Trying to shield those farmers from foreign competition has been a longtime goal of lawmakers led by Mississippi Republican Senator Thad Cochran. In 2002 they pushed Congress to bar Asian exporters from labeling their product “catfish,” and in 2003 they got regulators to slap antidumping tariffs on imports. Neither measure kept Asian fish out of the market.
So Mr. Cochran wrote a measure into the 2008 farm bill to transfer the regulation of catfish, and only catfish, to the U.S. Department of Agriculture from the Food and Drug Administration. He claims the transfer is required to ensure food safety. But USDA’s expertise is meat and poultry, not fish, and Asian catfish imports aren’t a health risk. The true aim is to raise inspection costs so high that foreign firms will be unable to compete.
The U.S. Government Accountability Office has slammed this duplicative and wasteful program nine times. The previous inspections cost $700,000 a year, but the USDA program has cost an estimated $30 million to establish—before inspecting a single fish—and would cost $14 million a year once operational.
Bipartisan groups of lawmakers have tried and failed repeatedly to head that off via repeal. Vietnam and other Asian trade partners threaten to sue at the World Trade Organization if the program takes effect. They’d likely win.
Hence the significance of Wednesday’s news: After years of planning, the USDA program will launch in March and phase in over 18 months. Such an announcement was bound to come, but the timing is a big surprise.

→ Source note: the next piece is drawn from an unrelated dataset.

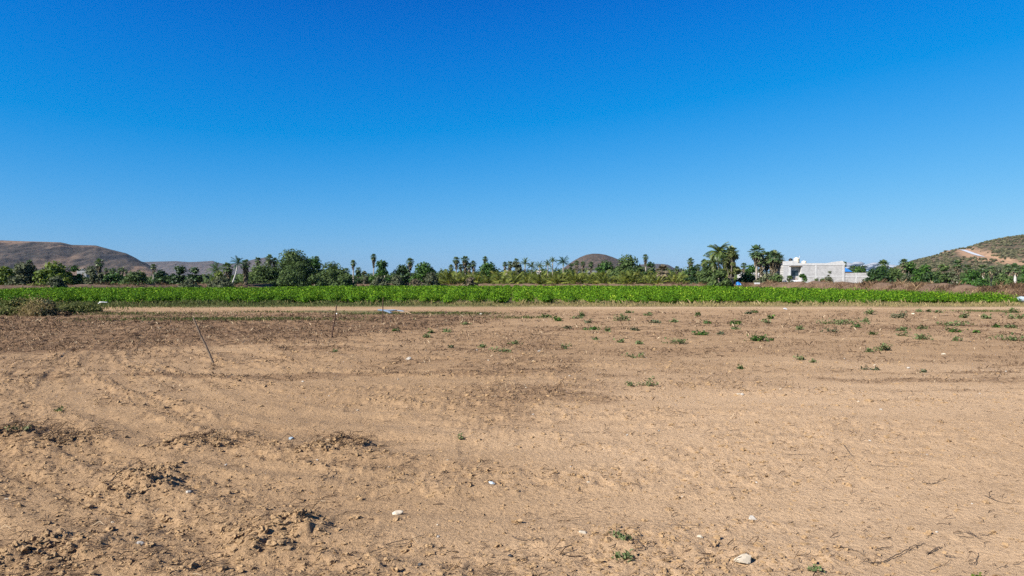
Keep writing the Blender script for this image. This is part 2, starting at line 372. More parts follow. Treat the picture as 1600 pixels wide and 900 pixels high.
def leaves(mb, C, size, normal, r, aspect=0.55, vals=None, jitter=0.8):
    """diamond leaves round centres C, facing roughly along normal"""
    C = np.asarray(C, float); n = len(C)
    N = unit(np.asarray(normal, float) + jitter * r.normal(size=(n, 3)))
    U = unit(np.cross(N, r.normal(size=(n, 3)))); Wv = np.cross(N, U)
    s = np.broadcast_to(np.asarray(size, float), (n,))[:, None] * r.uniform(0.6, 1.3, (n, 1))
    V = np.stack([C - U * s, C - Wv * s * aspect + N * s * .12, C + U * s, C + Wv * s * aspect + N * s * .12], 1)
    Fq = np.arange(n * 4).reshape(n, 4)
    if vals is None: vals = r.random(n)
    mb.add(V.reshape(-1, 3), Fq, np.repeat(vals, 4)); return mb

def blades(mb, B, h, w, r, lean=0.4, vals=None):
    """upright bent blades standing on points B"""
    B = np.asarray(B, float); n = len(B); h = np.broadcast_to(np.asarray(h, float), (n,)) * r.uniform(0.5, 1.3, n)
    a = r.uniform(0, 2 * math.pi, n); U = np.stack([np.cos(a), np.sin(a), 0 * a], 1)
    b = r.uniform(0, 2 * math.pi, n); L = np.stack([np.cos(b), np.sin(b), 0 * b], 1) * (r.random(n) * lean * h)[:, None]
    ww = np.broadcast_to(np.asarray(w, float), (n,))[:, None]
    up = np.array([[0, 0, 1.]])
    V = np.stack([B - U * ww, B + U * ww, B + U * ww * .7 + L * .35 + up * h[:, None] * .6, B + L + up * h[:, None]], 1)
    if vals is None: vals = r.random(n)
    mb.add(V.reshape(-1, 3), np.arange(n * 4).reshape(n, 4), np.repeat(vals, 4)); return mb

def ico(sub=1):
    t = (1 + 5 ** .5) / 2
    v = [(-1, t, 0), (1, t, 0), (-1, -t, 0), (1, -t, 0), (0, -1, t), (0, 1, t), (0, -1, -t), (0, 1, -t), (t, 0, -1), (t, 0, 1), (-t, 0, -1), (-t, 0, 1)]
    f = [(0, 11, 5), (0, 5, 1), (0, 1, 7), (0, 7, 10), (0, 10, 11), (1, 5, 9), (5, 11, 4), (11, 10, 2), (10, 7, 6), (7, 1, 8), (3, 9, 4), (3, 4, 2), (3, 2, 6), (3, 6, 8), (3, 8, 9), (4, 9, 5), (2, 4, 11), (6, 2, 10), (8, 6, 7), (9, 8, 1)]
    v = [np.array(p) / np.linalg.norm(p) for p in v]
    for _ in range(sub):
        cache = {}; nf = []
        def mid(a, b):
            k = (min(a, b), max(a, b))
            if k not in cache:
                p = v[a] + v[b]; v.append(p / np.linalg.norm(p)); cache[k] = len(v) - 1
            return cache[k]
        for a, b, c in f:
            x, y, z = mid(a, b), mid(b, c), mid(c, a); nf += [(a, x, z), (b, y, x), (c, z, y), (x, y, z)]
        f = nf
    return np.array(v), np.array(f)
ICO0, ICO1, ICO2 = ico(0), ico(1), ico(2)

def clod_shape(base, r, rough=.5):
    V, Fc = base; n = len(V); V = V * (1 + r.uniform(-rough, rough, (n, 1))) + r.normal(0, .12, (n, 3))
    return V * r.uniform(.7, 1.35, 3), Fc

def rock_shape(base, r, rough=0.25, cuts=5):
    V, Fc = base; V = V.copy()
    V *= 1 + r.uniform(-rough, rough, (len(V), 1))
    for _ in range(cuts):                         # flat broken faces
        n = unit(r.normal(size=3)); d = r.uniform(0.55, 0.85); k = V @ n - d
        V -= np.where(k > 0, k, 0)[:, None] * n[None]
    return V, Fc

# ------------------------------------------------------------------ the ground: one sheet, fine near the camera
def make_ground():
    ys = [-80., -30., -12., -4., 0., 1.2, 2.0]
    y = 2.6
    while y < 62: ys.append(y); y += 0.0032 * y ** 1.35 + 0.006
    while y < 8600: ys.append(y); y *= 1.12
    ys.append(8900.)
    ys = np.array(ys)
    t = np.concatenate(([-5, -2.2, -1.4], np.linspace(-1.0, 1.0, 860), [1.4, 2.2, 5]))
    Wd = np.where(ys > 2, np.minimum(0.86 * ys + 0.6, 1080), 12.0)
    X = t[None] * Wd[:, None]; Y = np.repeat(ys[:, None], len(t), 1)
    Z = ground_z(X, Y)
    R = litter_mask(X, Y)
    ty = 43.5 + 0.4 * np.sin(X * 0.06)
    Gm = np.clip(np.exp(-(np.abs(Y - ty - .9) / 0.55) ** 2) + np.exp(-(np.abs(Y - ty + .9) / 0.45) ** 2), 0, 1) * sstep(-26, -8, X) * sstep(.30, .62, fbm(X * .3, Y, 2, 55, 4)) * (.55 + .45 * sstep(-6, 6, X))
    Bm = sstep(45.5, 48.5, Y + 2 * fbm(X, Y, 4, 66, 3)) * (0.45 + 0.4 * sstep(5, -15, X) + 0.3 * fbm(X, Y, 3, 67, 3))
    Bm = np.maximum(Bm, sstep(.55, .7, fbm(X * .4, Y, 3, 68, 3)) * sstep(32, 36, Y) * sstep(44, 41, Y) * sstep(6, -4, X) * .8)
    Bm = np.maximum(Bm, sstep(-24, -30, X + 3 * fbm(X, Y, 3, 69, 2)) * sstep(30, 34, Y) * 0.7)
    far = sstep(120, 300, Y); R = R * (1 - far); Bm = np.maximum(Bm, 0.6 * far)
    ny, nx = X.shape; i = np.arange(ny - 1)[:, None] * nx; j = np.arange(nx - 1)[None]
    Fq = np.stack([i + j, i + j + 1, i + nx + j + 1, i + nx + j], -1).reshape(-1, 4)
    mb = MB(); mb.add(np.stack([X, Y, Z], -1).reshape(-1, 3), Fq)
    o = mb.build('ground', M['soil'], smooth=True); tag(o, kind='structure')
    a = o.data.attributes.new('mask', 'FLOAT_COLOR', 'POINT')
    a.data.foreach_set('color', np.stack([R, np.clip(Gm, 0, 1), np.clip(Bm, 0, 1), sstep(-.35, .75, X / (.6 * Y + 1) + 1.0 * (fbm(X, Y, 3.5, 57, 4) - .5)) * (.15 + .85 * sstep(19, 8, Y + 5 * (fbm(X * .4, Y, 3, 58, 3) - .5)))], -1).astype(np.float32).ravel())
    return o
make_ground()

# ------------------------------------------------------------------ hills
def make_hill(name, mat, x0, x1, y0, y1, fn, nx, ny, maskfn=None):
    """a height field over the fan between the bearings x0..x1 (picture columns) and the distances y0..y1"""
    bx = (np.linspace(x0, x1, nx) - 800) / F; Yv = np.linspace(y0, y1, ny)
    Y = np.repeat(Yv[:, None], nx, 1); X = bx[None] * Y
    Z = fn(X, Y)
    i = np.arange(ny - 1)[:, None] * nx; j = np.arange(nx - 1)[None]
    mb = MB(); mb.add(np.stack([X, Y, Z], -1).reshape(-1, 3), np.stack([i + j, i + j + 1, i + nx + j + 1, i + nx + j], -1).reshape(-1, 4))
    o = mb.build(name, mat, smooth=True); tag(o, kind='structure')
    if maskfn is not None:
        R, Gm = maskfn(X, Y, Z)
    else: R = Gm = np.zeros_like(X)
    a = o.data.attributes.new('mask', 'FLOAT_COLOR', 'POINT')
    a.data.foreach_set('color', np.stack([R, Gm, 0 * R, 0 * R + 1], -1).astype(np.float32).ravel())
    return o

def ridge(pts, D):
    px_ = np.array([p[0] for p in pts], float); h = CH + (HY - np.array([p[1] for p in pts], float)) / F * D
    return lambda X, Y: np.interp(X / Y * F + 800, px_, h)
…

That’s because this month the U.S. released the text of the 12-nation TPP accord, including a promise to Vietnam that U.S. catfish inspections would “not [be] inconsistent with its obligations under the WTO agreement.” Implementing the USDA program as written likely violates that promise by singling out one product for uniquely difficult regulatory treatment without a compelling scientific reason.

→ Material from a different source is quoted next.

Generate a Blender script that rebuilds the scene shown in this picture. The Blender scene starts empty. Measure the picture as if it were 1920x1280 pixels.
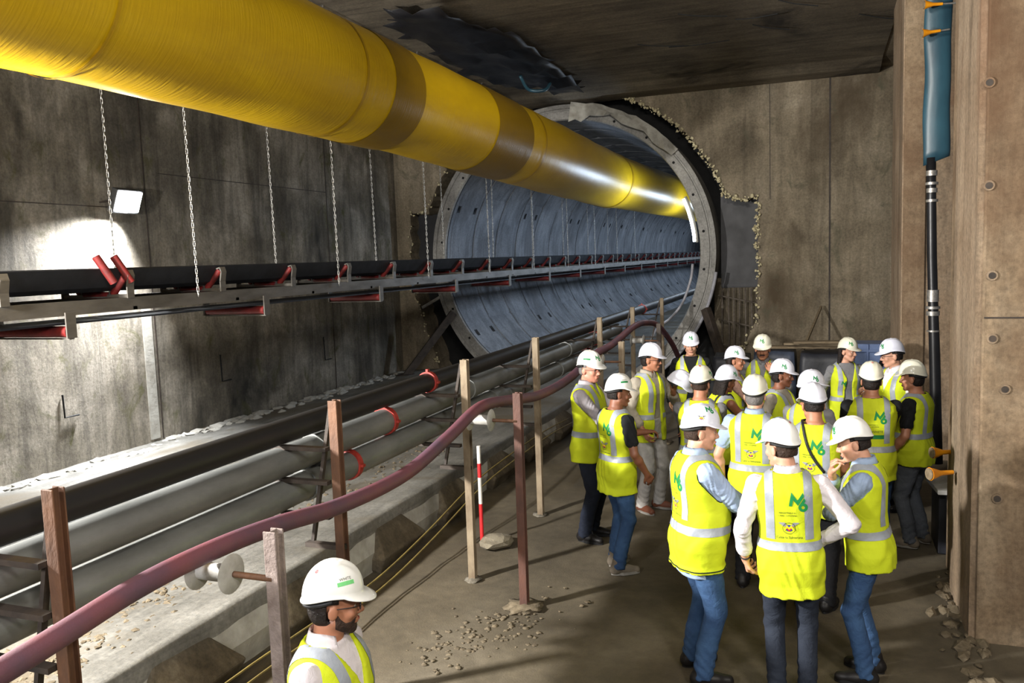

The U.S. thus appears to have broken its word to Vietnam—an increasingly important strategic partner—and invited a WTO lawsuit. A loss at the WTO would give any exporter of Asian catfish the right to retaliate against a range of U.S. exports such as beef and soybeans.
Heading off this outcome should now be a priority for anyone in Washington who understands the centrality of trade to U.S. economic strength. If President Obama is serious about working with new House Speaker Paul Ryan, they can begin by repealing the reckless USDA catfish program.